I dont believe the potential for Dagger-hashimoto ASICs are the driving factor here. I think it has more to do with the fact that a mining rig that would have been making somewhere in the realm of 13-20 dollars a day this time last year is now only making roughly 4 dollars, because of increases in difficulty and decreases in price.
@dot404
dagger-hashimoto (eth) and cryptonight (xmr, aeon, and so on) were both developed to ASIC resistant. As was Scrypt (ltc). When the coins were only worth a few tens of millions, that was one thing. But once a market develops into a multi-billion dollar one, the incentives for development change, and even if the algorithm is difficult to produce specialized machines for there is a much larger incentive to do so.
@Azulath
This is mostly right. Most developers are against it because it encourages centralization due to the higher cost of entry, which works against the intent of most crypto. However, many miners are also against it. An ASIC can only mine one coin, if that goes under then there is suddenly no market to resell equipment and it’s a complete loss. However, with GPU, one can switch to another coin. Beyond that, the cards can also be sold to gamers, which explains why all the mining specific cards have failed, no resale value.
ETH will switch to POS at some point, yes. But no one knows when. Believing in a few months is a pipe dream, especially given the rate of development so far. That could have been a solution last year, but given that there are many alternatives now, and that a good number of cards sold dont even mine eth (1070, 1080, 1080ti, v56, v64 all dont), it isnt the absolute moment GPUs will get cheap again. The cards that are used to mine eth (mostly 580/480, 570/470, and 1060s) are also fairly efficient using other algorithms as well (cryptonight for AMD and equihash for nvidia)

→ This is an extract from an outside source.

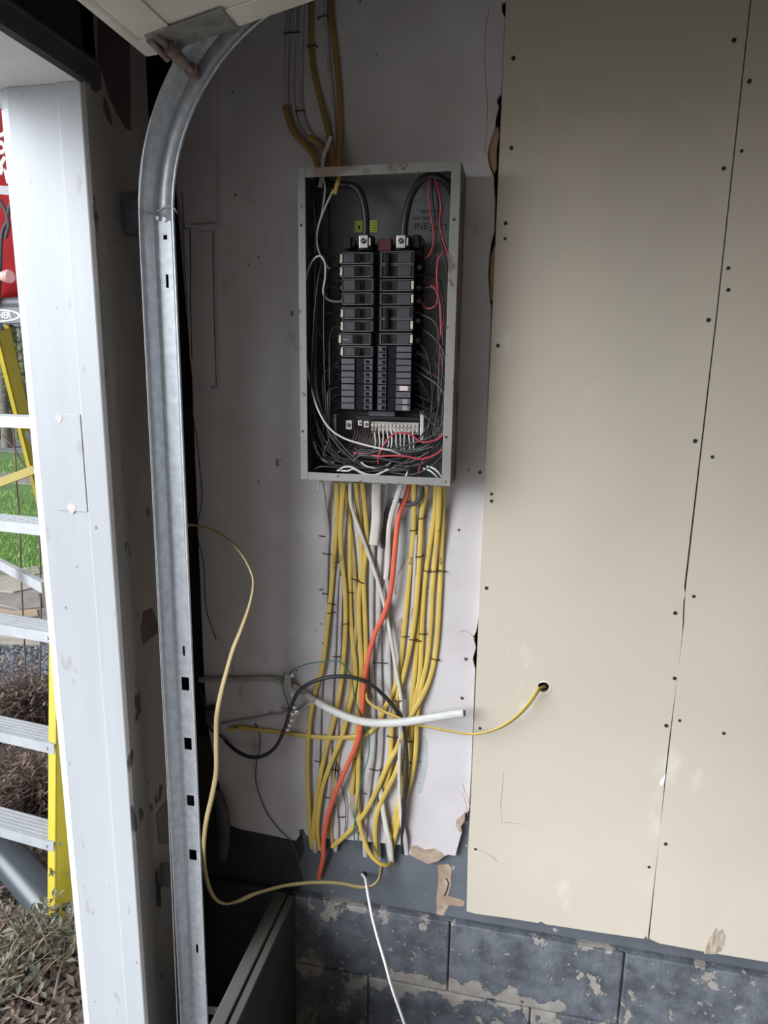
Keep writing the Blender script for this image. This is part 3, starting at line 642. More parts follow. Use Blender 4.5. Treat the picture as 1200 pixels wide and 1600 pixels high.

The fact of the matter is as well that a good number of people also believe firmly that the market will recover, and that it will make them millionaires. Because of this even if they’re barely breaking even they’ll continue to mine. Something else to consider is that even though mining is getting close to a zero sum game here in the states and Europe and other places, in places such as China, Mongolia, etc. power costs are far lower, meaning that mining is still far more profitable than here. Combine this with the cult like mentality of the HODL’ers and there is still plenty to prevent the selling price of new GPU to go down. However, there should be plenty of smaller operations shutting down and offloading cards, which could invigorate the used market. I’ve seen a number of deals around Chicago that 1 month ago never would have been posted. Still above what I want to pay, and above MSRP for used, but much much much closer to reason that I’ve seen in months.
Beyond the crypto aspect, the global memory shortage has taken its toll as well. Even if the demand from crypto slows, the memory shortage will still increase prices. IIRC this is supposed to last until at least the thrid quarter, and probably after that. So expect a 20-50 dollar increase over MSRP until that is resolved as well.
My two cents as someone who has mined for 5 years and lives with a trader for a roommate.